Mara Narciso

Estado poético de ser

Publicado em 24/04/2023 às 20:30.

“A vida/ Brevíssimo instante/ É a pedrinha de açúcar/ Lançada/ Ao mar” – Karla Celene. “Te amar é sempre uma outra alegria/ durmo homem/ acordo poesia” – Georgino Neto.

Os poetas são sonhadores, ingênuos, crédulos num mundo inexistente. Vivem numa bolha sobrenatural e idealizada. São uns iludidos que não conseguem ver a dura verdade e viajam para dentro de si. Têm imaginação fértil e não deixam a infância nem seu encantamento passarem.

Não, não e não! Pare com chavões, lugares-comuns e clichês, cujas repetições os fazem parecer verdades. Os poetas já nascem poetas, ninguém precisa informá-los; são serenos e em tudo veem beleza. Ser poeta é adocicar a existência com poesia. Em cada canto, ela está.

Há entre os poetas uma tendência à melancolia, e esta talvez lhes seja vital para deixar vir a inspiração. Um lampejo pode chegar por si, mas o natural é o poeta trabalhar a palavra como se lapida uma pedra bruta. A centelha mais brilhante faz sua visita juntamente com a paixão, o amor ou a desilusão amorosa, estímulos potentes para a criação.

Os escritores costumam produzir melhor na juventude, aquela época das paixões incontroláveis, quando a racionalidade foge e as belas palavras chegam aos borbotões. A insegurança e as boas ideias visitam o jovem em sua época mais bonita, no entanto, ele se vê feio e incapaz. Anos depois, olha uma foto e obra e pensa: eu estava bonito vestido de juventude e produzi boas coisas. Não creio haver similaridade temporal entre juventude e produções.

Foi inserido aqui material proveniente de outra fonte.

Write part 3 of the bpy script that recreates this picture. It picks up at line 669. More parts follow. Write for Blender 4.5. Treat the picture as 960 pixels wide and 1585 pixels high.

Outro fator de olhares iluminados e pele viçosa é o amor. Além da juventude, nada faz alguém mais bonito que amar e ser amado, o prazer supremo da existência humana. Nesta fase é fácil viver poeticamente e até quem não tem intenção de se fazer poeta, rabisca (ou burrisca) seus versinhos de felicidade ou sofrimento. São poemas em geral previsíveis e que não sairão da gaveta.

Os que de fato carregam a poesia dentro de si vão se aprimorando e se tornando maiores a cada dia, ainda assim costumam esconder seus primeiros escritos, com receio de que possam comprometê-los quando já são grandes e reconhecidos. Para quem não é vocacionado, a bela escrita é inalcançável, ao contrário, nos verdadeiros poetas, a poeticidade está presente em tudo que fazem. Quando partem, familiares revelam seus guardados imaturos, que foram joias de um tempo mágico, e acabam sendo jogados ao colo do consumidor curioso.

Pouca coisa é tão admirável e poética quanto a metamorfose da lagarta em borboleta e que tanto nos serve de estímulo nos momentos difíceis, pois o rastejante animal devora folhas e após um período sabático sai do casulo transformado, degustando néctar, tendo beleza, liberdade e o infinito por moradia.

Para quem esteve no alto e teve de descer devido às circunstâncias, mire-se nos insetos em dia de chuva, no momento em que estão encolhidos. Após um período ao sol, não mais haverá a borboleta de asas molhadas. Ao secar-se e alongar-se, abrirá as asas e alçará voo para um belo futuro, se possível, num estado poético de ser.